TASK TO CARRY OUT.
Write out, word for word, only the data from its first line to the line containing "COL = S.collection".

= = =

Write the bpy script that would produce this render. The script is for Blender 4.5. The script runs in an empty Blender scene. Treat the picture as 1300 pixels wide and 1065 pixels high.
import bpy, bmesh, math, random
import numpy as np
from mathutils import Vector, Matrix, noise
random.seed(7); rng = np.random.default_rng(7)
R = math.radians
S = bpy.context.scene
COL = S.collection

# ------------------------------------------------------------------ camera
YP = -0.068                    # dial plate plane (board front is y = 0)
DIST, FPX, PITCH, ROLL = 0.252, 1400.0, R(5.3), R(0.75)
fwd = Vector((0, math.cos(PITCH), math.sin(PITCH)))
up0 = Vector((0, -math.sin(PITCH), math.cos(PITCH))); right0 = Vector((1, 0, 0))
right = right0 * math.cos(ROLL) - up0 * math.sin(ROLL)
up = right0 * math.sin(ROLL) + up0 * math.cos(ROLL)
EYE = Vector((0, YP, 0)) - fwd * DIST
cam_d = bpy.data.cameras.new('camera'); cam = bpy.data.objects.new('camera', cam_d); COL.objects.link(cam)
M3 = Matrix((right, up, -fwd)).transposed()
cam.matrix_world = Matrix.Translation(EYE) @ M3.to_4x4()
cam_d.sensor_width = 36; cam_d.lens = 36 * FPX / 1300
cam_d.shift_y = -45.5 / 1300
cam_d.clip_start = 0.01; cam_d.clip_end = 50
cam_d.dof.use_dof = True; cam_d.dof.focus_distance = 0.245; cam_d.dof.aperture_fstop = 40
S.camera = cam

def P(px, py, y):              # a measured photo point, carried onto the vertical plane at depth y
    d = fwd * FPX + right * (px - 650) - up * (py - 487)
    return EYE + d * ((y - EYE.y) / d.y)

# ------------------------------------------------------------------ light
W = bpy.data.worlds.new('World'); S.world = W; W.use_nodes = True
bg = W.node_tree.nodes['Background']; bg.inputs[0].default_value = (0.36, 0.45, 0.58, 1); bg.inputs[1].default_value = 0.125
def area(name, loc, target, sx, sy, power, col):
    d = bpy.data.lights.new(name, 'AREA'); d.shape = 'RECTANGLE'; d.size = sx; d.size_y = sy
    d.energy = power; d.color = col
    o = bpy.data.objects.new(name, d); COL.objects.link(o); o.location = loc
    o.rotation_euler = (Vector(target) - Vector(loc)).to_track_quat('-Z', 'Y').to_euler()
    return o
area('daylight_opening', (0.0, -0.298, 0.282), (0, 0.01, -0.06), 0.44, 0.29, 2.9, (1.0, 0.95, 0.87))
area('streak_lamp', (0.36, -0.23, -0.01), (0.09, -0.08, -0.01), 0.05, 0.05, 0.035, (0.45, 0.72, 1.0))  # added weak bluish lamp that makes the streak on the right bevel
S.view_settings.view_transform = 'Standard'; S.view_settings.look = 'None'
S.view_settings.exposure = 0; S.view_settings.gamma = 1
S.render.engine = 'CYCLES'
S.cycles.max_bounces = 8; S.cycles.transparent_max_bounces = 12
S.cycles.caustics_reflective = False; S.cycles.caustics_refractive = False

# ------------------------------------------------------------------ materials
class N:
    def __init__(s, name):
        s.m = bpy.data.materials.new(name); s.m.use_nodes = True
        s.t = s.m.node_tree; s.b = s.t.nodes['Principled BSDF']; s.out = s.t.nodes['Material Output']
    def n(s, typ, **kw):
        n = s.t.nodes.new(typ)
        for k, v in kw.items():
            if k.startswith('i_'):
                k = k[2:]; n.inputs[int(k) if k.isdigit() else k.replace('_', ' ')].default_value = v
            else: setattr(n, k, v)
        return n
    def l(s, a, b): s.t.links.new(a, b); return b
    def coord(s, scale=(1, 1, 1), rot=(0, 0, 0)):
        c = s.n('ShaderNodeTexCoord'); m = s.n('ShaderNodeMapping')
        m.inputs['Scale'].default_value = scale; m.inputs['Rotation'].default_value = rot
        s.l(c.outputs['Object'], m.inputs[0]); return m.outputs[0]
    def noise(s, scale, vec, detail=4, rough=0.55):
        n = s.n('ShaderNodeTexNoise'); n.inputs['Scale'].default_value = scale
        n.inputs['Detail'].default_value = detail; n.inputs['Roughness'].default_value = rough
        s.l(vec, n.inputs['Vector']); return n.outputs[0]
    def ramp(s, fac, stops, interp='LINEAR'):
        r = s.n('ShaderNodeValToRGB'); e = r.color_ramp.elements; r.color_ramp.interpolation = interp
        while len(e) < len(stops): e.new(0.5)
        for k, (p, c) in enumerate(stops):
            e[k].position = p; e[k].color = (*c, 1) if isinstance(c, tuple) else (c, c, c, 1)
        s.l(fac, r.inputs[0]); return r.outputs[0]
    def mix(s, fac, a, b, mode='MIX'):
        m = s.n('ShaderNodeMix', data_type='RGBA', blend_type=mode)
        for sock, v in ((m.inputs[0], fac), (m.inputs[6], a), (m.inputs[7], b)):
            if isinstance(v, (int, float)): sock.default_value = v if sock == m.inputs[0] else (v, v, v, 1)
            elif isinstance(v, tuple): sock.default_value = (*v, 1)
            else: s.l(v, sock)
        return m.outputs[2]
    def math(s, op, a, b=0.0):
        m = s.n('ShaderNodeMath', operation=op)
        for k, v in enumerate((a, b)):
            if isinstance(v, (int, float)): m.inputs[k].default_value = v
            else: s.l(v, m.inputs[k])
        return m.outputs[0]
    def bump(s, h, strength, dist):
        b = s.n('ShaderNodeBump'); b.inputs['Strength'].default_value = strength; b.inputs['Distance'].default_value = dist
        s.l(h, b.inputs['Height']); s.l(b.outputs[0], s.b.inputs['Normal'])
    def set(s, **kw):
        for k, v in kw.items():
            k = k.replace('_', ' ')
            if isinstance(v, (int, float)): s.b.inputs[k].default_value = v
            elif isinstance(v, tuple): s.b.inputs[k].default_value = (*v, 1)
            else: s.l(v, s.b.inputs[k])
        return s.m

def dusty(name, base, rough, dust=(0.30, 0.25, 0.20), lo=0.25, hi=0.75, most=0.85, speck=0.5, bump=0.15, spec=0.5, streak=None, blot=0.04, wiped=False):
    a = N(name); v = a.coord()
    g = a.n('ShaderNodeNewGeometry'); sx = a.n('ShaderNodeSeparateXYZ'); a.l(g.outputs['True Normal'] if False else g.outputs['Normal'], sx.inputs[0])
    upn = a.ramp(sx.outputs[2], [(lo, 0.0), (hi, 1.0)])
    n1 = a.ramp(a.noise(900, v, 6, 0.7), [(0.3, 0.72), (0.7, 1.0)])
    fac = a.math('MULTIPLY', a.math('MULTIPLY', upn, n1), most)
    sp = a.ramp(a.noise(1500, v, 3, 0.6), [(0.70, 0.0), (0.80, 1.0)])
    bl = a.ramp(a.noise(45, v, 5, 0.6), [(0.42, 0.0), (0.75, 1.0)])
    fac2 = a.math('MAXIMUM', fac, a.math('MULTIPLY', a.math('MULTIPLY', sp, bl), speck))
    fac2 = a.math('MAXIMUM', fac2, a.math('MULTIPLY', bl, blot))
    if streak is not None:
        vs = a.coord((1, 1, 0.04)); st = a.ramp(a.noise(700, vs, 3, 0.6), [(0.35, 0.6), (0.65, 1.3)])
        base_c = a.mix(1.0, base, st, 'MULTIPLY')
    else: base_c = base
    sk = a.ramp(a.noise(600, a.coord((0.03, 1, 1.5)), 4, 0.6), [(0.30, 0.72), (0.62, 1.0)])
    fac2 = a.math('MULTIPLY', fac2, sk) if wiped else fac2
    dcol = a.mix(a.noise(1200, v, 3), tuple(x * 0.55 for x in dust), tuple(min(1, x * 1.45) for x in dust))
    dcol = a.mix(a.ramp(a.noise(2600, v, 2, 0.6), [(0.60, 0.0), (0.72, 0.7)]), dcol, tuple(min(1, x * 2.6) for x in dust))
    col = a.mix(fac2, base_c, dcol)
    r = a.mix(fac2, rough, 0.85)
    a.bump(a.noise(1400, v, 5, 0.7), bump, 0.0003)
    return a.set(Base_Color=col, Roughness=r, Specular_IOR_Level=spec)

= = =

TASK ANSWER.
Write the bpy script that would produce this render. The script is for Blender 4.5. The script runs in an empty Blender scene. Treat the picture as 1300 pixels wide and 1065 pixels high.
import bpy, bmesh, math, random
import numpy as np
from mathutils import Vector, Matrix, noise
random.seed(7); rng = np.random.default_rng(7)
R = math.radians
S = bpy.context.scene
COL = S.collection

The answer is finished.